WRITTEN REQUEST –
Leaving out every picture, copy the lines of the data exactly, from the first through the line containing "mb = MB(); mb.box(XR-.014, XR-.001, Y0, .3, 0, .09);".

[DATASET EXTRACT start]

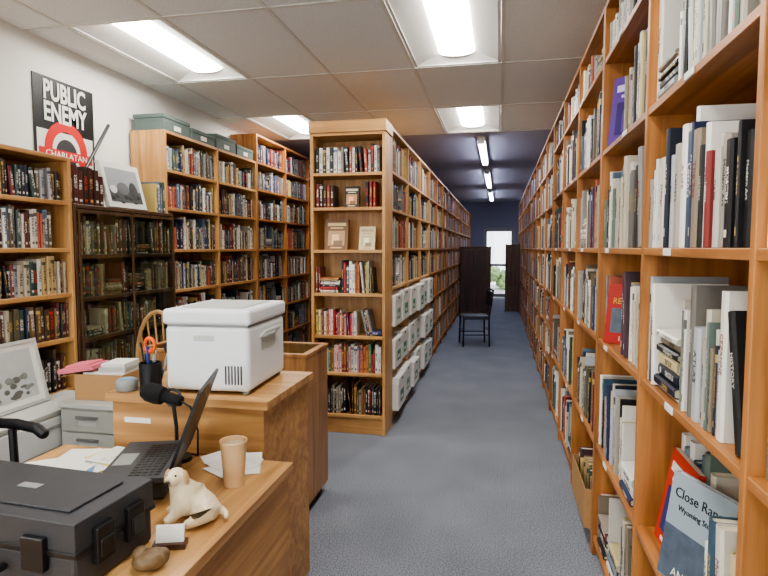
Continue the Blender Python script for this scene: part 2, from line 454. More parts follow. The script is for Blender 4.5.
glazed('door_2', DX0, DX1, Y1+.05, 0.01, DZ, fr=.10, mat=mgrey, gm=tglass, rail=True)
mb = MB(); mb.box(XL+.001, XL+.014, Y0, 9.6, 0, .09); mb.build('baseboard_left', [white])
mb = MB(); mb.box(XR-.014, XR-.001, Y0, .3, 0, .09); mb.build('baseboard_right', [white])

# ceiling tiles, grid and troffers
GX, GY = .67, 1.27
lights = []
mbt = MB(); mbg = MB()
ky0 = math.floor((Y0-3.18)/GY)
for kx in range(-5, 2):
    for ky in range(ky0, 3):
        x0 = max(XL, kx*GX); x1 = min(XR, (kx+1)*GX); y0 = max(Y0, 3.18+ky*GY); y1 = min(YT, 3.18+(ky+1)*GY)
        if x1-x0 < .01 or y1-y0 < .01: continue
        if kx in (-4, -1) and ky in (0, 2, -2, -4):
            lights.append((kx*GX, 3.18+ky*GY)) if 3.18+ky*GY > Y0 else None
            if 3.18+ky*GY > Y0: continue
        mbt.box(x0, x1, y0, y1, ZC, ZC+.02)
mbt.build('ceiling', [tilem])
for kx in range(-4, 2):
    if XL < kx*GX < XR: mbg.box(kx*GX-.012, kx*GX+.012, Y0, YT, ZC-.005, ZC+.001)
for ky in range(ky0, 4):
    y = 3.18+ky*GY
    if y > Y0: mbg.box(XL, XR, y-.012, y+.012, ZC-.0065, ZC+.001)
mbg.build('trim_1', [tbar])
mb = MB(); mb.box(XL, XR, YT+.012, Y1, ZC+.001, ZC+.08); mb.build('ceiling_back', [backceil])
mb = MB(); mb.box(XL, XR, Y0, YT+.5, 3.06, 3.1); mb.build('ceiling_slab', [wallm])
for (lx, ly) in lights:
    mb = MB(); x0, x1, y0, y1 = .015, GX-.015, .015, GY-.015; zt = .07
    mb.box(x0, x1, y0, y0+.02, 0, .004); mb.box(x0, x1, y1-.02, y1, 0, .004); mb.box(x0, x0+.02, y0, y1, 0, .004); mb.box(x1-.02, x1, y0, y1, 0, .004)
    def q(a, b, c, d, m=0):
        i = mb.add([a, b, c, d]); mb.face([i, i+1, i+2, i+3], m)
    xa, xb = .205, GX-.205; ya, yb = .10, GY-.10
    q((x0, y0, .003), (x0, y1, .003), (xa, yb, zt), (xa, ya, zt)); q((x1, y1, .003), (x1, y0, .003), (xb, ya, zt), (xb, yb, zt))
    q((x0, y0, .003), (xa, ya, zt), (xb, ya, zt), (x1, y0, .003)); q((x1, y1, .003), (xb, yb, zt), (xa, yb, zt), (x0, y1, .003))
    n = 10; pts = []
    for k in range(n+1):
        a = math.pi*k/n; pts.append(((xa+xb)/2-math.cos(a)*(xb-xa)/2, zt-.001-.03*math.sin(a)))
    for (p, r) in zip(pts[:-1], pts[1:]):
        q((p[0], ya, p[1]), (p[0], yb, p[1]), (r[0], yb, r[1]), (r[0], ya, r[1]), 1)
    i = mb.add([(p[0], ya, p[1]) for p in pts]); mb.face(list(range(i, i+n+1)), 0)
    i = mb.add([(p[0], yb, p[1]) for p in pts]); mb.face(list(range(i+n, i-1, -1)), 0)
    mb.build('ceiling_troffer_light', [trof, lampE], (lx, ly, ZC))
for (yy, ln) in ((7.3, 1.9), (10.3, 2.4), (13.8, 2.4)):
    mb = MB(); mb.box(-.30, -.20, 0, ln, -.05, 0); mb.box(-.29, -.21, .0, .03, -.085, -.05); mb.box(-.29, -.21, ln-.03, ln, -.085, -.05)
    for xx in (-.272, -.228): mb.cyl((xx, .03, -.07), (xx, ln-.03, -.07), .013, m=1)
    mb.build('fluorescent_strip_light', [trof, tubeE], (0, yy, ZC+.0))

# ------------------------------------------------------------------ right wall of shelves
XS = .46; DP = .30; BW = .845
LV = [.10, .56, 1.07, 1.50, 1.95, 2.37]; LV2 = [.10, .42, .75, 1.09, 1.50, 1.90, 2.27]
RZR = -90*D2R; RZL = 90*D2R
pineM = (pineV, pineH)
def w_close(mb, a, b, z, gap):
    for k in range(9): book(mb, a+.01+k*.036, .12+R.uniform(0, .01), z, .034, R.uniform(.27, .36), .15, R.choice(P_LIGHT))
    faceout(mb, a+.17, .05, z, .24, .30, S(206, 60, 44), S(40, 60, 120), S(240, 240, 236), 10, t=.02)
    fill_row(mb, a+.56, b, z, .25, .33, .24, P_LIGHT, rag=.08)
def w_red(mb, a, b, z, gap):
    for k in range(3): book(mb, a+.01+k*.03, .03, z, .028, .3, .2, R.choice(P_MIX))
    fill_row(mb, a+.40, b, z, .24, .34, .24, P_MIX, full=.98, rag=.08)
over = {(1, 1): w_close, (0, 2): w_red}
def w_purple(mb, a, b, z, gap):
    faceout(mb, a+.20, .07, z, .20, .30, S(96, 66, 150), S(60, 40, 110), S(220, 210, 240), 8, t=.03, rz=45)
    fill_row(mb, a+.34, b, z, .24, .34, .24, P_LIGHT, full=.98, rag=.08)
over[(0, 4)] = w_purple
palN = lambda i, j: P_LIGHT+P_MIX if R.random() < .4 else P_LIGHT
loc = (XS, 2.87, 0)
bookcase('bookcase', loc, RZR, 3, BW, DP, LV, 2.62, pineM, labels=True, bev=.002)
SPINES = []; STK = .03
nb_obj = fill_case('shelved_books', loc, RZR, 3, BW, DP, LV, 2.62, palN, True, over, hr=(.62, .88), tmin=.009, tmax=.045, full=.985, rag=.09, y0=.012)
STK = .02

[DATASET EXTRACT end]

REPLY TO THE TASK –
Continue the Blender Python script for this scene: part 2, from line 454. More parts follow. The script is for Blender 4.5.
glazed('door_2', DX0, DX1, Y1+.05, 0.01, DZ, fr=.10, mat=mgrey, gm=tglass, rail=True)
mb = MB(); mb.box(XL+.001, XL+.014, Y0, 9.6, 0, .09); mb.build('baseboard_left', [white])
mb = MB(); mb.box(XR-.014, XR-.001, Y0, .3, 0, .09); mb.build('baseboard_right', [white])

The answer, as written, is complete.